Tubi’s new look and sound began rolling out Wednesday morning and should be available to most users by today or tomorrow, but because the app is on dozens of different devices and TV sets, it could take a week or two for the redesign to show up for everyone. In addition, though it won’t be a standard part of the streamer’s platform design, Tubi is also introducing a new marketing tagline, which will be seen in various print and TV campaigns for the service, “See you in there.”

Tubi’s brand overhaul is one of the first big moves from new Tubi CEO Anjali Sud, the former Vimeo CEO who joined the company in September. It also comes at a time when the platform continues to expand its lead in the increasingly competitive free ad-supported streaming market. Per Nielsen’s most recent monthly snapshot, Tubi accounted for 1.5 percent of all TV usage in January, easily topping chief rival the Roku Channel (1.1 percent) and more than doubling the other major FAST platform connected to a legacy media company, Paramount Global’s Pluto TV (0.7 percent).

Sud tells Vulture that the brand overhaul “is a first step for what’s next for Tubi,” hinting at more changes in coming months. “We’re in the process of launching a new original-programming slate, expanding internationally, and investing in the advertiser experience,” she says. Indeed, in recent weeks, Tubi has announced a number of green lights suggesting a shift toward more original scripted series orders, building on the success the streamer has had with lower-budget movies, adult animation, and unscripted shows. Since the start of the year, the service has announced deals to acquire U.S. rights to the BBC coming-of-age dramedy Boarders and the upcoming British comedy thriller Dead Hot, while it also green-lit a 90-minute scripted special reuniting the characters of Syfy’s cult fave Wynonna Earp.

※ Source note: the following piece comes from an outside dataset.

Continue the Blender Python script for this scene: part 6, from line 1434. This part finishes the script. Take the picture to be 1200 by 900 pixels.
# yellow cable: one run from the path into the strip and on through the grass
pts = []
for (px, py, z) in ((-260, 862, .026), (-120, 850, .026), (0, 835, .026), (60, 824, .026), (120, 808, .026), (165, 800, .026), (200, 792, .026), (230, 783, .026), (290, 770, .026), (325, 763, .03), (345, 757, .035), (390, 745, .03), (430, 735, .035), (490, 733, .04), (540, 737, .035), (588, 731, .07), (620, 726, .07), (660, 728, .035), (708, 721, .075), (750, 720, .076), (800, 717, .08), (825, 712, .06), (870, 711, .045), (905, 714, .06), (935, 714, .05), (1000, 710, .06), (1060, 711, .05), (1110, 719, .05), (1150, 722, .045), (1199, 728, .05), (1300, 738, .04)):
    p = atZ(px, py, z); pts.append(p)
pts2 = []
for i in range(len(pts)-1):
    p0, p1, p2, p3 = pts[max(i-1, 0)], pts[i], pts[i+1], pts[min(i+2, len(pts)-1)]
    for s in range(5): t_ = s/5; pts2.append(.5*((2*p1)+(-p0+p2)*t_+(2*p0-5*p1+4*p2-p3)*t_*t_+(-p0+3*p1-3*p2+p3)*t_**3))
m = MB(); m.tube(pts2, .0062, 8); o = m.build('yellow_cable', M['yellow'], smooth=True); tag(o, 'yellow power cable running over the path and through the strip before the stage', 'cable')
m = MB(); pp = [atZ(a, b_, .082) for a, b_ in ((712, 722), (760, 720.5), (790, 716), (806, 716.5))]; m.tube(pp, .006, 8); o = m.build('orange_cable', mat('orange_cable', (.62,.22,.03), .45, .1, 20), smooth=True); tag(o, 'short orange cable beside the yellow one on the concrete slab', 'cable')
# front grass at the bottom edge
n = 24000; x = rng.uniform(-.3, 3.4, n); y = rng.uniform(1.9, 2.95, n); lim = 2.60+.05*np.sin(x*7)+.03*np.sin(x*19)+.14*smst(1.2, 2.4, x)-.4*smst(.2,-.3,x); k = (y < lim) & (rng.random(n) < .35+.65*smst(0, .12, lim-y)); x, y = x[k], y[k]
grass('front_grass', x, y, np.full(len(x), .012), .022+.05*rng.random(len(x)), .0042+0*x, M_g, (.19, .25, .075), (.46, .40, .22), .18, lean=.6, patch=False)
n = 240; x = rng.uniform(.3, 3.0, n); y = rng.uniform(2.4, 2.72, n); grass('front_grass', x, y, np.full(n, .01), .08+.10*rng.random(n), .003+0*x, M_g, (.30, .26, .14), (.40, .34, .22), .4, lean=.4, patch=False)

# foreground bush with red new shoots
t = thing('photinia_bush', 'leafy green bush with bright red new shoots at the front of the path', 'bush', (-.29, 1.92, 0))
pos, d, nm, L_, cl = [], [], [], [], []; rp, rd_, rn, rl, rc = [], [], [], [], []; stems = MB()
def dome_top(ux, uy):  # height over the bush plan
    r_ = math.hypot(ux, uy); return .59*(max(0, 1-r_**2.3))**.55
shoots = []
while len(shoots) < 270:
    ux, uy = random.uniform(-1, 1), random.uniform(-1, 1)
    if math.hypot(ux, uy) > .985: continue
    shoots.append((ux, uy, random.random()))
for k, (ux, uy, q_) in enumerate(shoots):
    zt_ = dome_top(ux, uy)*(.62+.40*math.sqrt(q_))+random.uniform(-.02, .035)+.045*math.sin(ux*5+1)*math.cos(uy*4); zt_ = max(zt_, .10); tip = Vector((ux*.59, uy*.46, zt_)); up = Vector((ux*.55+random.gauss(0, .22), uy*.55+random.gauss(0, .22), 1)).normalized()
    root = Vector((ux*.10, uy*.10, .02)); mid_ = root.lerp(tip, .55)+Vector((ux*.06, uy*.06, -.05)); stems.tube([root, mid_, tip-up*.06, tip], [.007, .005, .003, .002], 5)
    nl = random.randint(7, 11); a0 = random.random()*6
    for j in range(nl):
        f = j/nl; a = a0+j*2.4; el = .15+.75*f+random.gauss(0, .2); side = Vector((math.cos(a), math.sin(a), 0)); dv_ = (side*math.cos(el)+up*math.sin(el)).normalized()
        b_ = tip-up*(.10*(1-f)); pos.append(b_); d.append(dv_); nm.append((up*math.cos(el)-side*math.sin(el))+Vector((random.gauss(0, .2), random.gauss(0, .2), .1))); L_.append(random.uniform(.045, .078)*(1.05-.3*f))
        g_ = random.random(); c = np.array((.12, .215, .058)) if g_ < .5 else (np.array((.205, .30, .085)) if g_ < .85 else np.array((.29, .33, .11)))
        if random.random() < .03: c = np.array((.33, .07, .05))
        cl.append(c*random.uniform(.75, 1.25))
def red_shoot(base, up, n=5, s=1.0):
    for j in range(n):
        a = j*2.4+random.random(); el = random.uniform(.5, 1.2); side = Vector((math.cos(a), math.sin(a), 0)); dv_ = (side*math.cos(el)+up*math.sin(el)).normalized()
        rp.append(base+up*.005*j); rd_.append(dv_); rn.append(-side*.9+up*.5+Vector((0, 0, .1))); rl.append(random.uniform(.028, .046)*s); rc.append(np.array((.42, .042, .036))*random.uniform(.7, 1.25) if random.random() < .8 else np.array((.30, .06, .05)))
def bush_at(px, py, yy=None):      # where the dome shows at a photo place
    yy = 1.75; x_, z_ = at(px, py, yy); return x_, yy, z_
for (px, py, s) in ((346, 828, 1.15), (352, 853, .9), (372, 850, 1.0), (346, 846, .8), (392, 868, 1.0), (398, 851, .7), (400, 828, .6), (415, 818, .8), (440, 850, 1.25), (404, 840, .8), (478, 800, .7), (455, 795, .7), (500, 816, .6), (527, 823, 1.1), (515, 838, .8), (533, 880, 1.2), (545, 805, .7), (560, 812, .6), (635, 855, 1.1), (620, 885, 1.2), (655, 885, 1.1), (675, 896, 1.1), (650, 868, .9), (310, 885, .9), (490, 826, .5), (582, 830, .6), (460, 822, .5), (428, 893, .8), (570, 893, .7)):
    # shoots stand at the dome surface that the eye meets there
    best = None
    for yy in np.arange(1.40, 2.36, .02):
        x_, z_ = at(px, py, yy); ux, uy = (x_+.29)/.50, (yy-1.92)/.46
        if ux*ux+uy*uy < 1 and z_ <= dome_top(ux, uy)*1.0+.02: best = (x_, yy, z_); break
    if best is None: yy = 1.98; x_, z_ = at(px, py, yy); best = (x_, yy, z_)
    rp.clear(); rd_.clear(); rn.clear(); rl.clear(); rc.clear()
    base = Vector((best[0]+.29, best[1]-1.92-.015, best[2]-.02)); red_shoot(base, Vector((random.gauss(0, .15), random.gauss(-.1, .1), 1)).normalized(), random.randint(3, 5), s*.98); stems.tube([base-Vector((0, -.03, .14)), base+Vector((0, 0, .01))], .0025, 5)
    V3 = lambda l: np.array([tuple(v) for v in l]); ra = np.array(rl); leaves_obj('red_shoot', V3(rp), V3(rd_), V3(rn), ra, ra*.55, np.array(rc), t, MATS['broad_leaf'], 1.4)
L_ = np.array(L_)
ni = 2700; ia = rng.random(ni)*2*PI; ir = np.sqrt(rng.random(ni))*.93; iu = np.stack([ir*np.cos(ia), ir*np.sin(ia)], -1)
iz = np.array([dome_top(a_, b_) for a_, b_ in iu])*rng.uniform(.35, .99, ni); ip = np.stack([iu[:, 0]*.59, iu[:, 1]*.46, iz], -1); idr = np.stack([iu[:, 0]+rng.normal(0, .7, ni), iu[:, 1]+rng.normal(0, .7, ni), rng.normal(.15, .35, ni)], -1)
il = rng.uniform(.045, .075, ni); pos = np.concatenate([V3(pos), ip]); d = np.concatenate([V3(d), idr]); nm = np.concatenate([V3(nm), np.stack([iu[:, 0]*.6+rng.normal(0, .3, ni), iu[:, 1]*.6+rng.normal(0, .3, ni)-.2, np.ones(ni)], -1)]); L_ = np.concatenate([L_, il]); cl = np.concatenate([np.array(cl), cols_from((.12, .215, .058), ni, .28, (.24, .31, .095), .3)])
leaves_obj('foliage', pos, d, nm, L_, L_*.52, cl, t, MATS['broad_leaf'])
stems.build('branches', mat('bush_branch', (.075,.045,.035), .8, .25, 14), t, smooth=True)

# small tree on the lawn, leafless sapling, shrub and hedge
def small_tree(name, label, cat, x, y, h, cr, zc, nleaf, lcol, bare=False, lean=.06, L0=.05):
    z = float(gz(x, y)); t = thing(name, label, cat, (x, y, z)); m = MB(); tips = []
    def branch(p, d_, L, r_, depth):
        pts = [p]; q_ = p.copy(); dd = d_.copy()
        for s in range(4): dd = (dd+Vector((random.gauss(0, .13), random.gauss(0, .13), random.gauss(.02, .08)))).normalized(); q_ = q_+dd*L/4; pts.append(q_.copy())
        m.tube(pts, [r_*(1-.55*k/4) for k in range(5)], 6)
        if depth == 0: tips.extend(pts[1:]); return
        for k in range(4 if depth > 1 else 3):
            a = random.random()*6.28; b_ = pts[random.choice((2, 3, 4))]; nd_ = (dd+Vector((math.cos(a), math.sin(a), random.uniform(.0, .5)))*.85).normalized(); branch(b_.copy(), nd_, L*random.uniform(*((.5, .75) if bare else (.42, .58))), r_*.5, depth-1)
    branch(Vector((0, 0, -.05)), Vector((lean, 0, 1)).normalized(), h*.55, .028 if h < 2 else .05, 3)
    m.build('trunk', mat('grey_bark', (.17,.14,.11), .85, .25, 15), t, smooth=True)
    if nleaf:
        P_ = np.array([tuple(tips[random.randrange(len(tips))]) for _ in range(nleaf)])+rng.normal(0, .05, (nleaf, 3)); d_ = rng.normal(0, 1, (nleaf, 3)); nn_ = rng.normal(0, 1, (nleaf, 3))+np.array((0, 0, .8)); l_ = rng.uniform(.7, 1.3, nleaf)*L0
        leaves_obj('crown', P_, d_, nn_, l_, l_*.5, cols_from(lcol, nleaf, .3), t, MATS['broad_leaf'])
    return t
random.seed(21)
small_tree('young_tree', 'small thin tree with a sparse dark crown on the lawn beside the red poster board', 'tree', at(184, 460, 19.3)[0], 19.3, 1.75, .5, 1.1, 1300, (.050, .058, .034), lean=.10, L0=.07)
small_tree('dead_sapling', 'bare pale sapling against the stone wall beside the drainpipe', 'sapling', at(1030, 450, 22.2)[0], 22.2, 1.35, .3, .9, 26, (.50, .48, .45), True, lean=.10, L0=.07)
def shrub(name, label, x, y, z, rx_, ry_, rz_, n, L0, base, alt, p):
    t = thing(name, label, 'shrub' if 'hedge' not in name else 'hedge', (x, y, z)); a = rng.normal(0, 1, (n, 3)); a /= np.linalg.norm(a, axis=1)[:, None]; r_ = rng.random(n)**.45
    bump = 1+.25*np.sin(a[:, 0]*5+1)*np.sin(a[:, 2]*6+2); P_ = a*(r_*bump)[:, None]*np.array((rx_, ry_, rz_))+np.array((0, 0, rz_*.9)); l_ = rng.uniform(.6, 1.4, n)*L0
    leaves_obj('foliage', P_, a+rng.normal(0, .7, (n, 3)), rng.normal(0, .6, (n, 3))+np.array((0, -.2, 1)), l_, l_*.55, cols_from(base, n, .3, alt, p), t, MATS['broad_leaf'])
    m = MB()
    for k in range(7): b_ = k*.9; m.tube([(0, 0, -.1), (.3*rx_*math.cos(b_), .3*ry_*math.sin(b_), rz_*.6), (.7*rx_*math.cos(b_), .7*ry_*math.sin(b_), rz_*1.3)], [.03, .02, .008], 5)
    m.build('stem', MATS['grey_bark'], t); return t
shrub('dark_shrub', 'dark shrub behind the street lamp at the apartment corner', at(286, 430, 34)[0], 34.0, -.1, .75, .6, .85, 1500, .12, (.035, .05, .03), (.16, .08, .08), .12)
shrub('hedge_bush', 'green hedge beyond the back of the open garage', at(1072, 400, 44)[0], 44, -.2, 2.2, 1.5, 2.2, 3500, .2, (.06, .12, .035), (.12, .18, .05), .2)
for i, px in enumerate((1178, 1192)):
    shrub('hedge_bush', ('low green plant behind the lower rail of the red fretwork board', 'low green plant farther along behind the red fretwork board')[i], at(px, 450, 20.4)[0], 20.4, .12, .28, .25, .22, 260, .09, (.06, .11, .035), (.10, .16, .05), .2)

According to Tubi execs, this slate of originals is being bulked up to serve the streamer’s fastest-growing and most passionate audience segment — Gen Z viewers who aren’t watching current broadcast or cable shows at all. “Much of Tubi’s momentum has come from audiences that aren’t on traditional TV,” Sud says. “Sixty-three percent of our viewership are cord-cutters and cord-nevers, and over 30 percent are unreachable on other major, ad-supported streamers. So we’re seeing an audience growing on Tubi that is unique.” Tubi also continues to overperform with younger, more diverse audiences, per Parlapiano, who says the streamer is up 60 percent year-to-year with adults under 34 and has grown 55 percent among “multicultural demos including Latin, Black, LGBTQ+ audiences, and they skew much younger and more female than any of the other free streamers in the industry.” She says the secret to Tubi’s success has been its decision not to narrow its brand to focus on Emmy bait or blockbusters. “I think some of this industry can be very judgy and very elitist, and our viewers don’t get that from us,” Parlapiano says. “We don’t judge what content is good or not, and they feel comfortable spending time on the service however they choose to spend their time.”

But while Tubi is expanding its originals footprint and working to better market content as well as its overall brand, execs at the platform say that doesn’t mean the streamer will be looking to downplay its massive library of older content, the way Netflix did a decade ago when it launched its Peak TV production spree. “You’re not going to see us pivot away from what has made Tubi great,” Sud insists. “We have the largest library of content full of nostalgia, fandoms, and indie titles that audiences find real value in. That’s a critical part of what makes Tubi unique.” If anything, Sud adds, Tubi plans to “lean into this strength,” working to add more high-profile titles, such as the Shonda Rhimes’s ABC classic Scandal, which was recently added to the Tubi catalogue. “You can expect a lot more to come on programming,” Parlapiano says.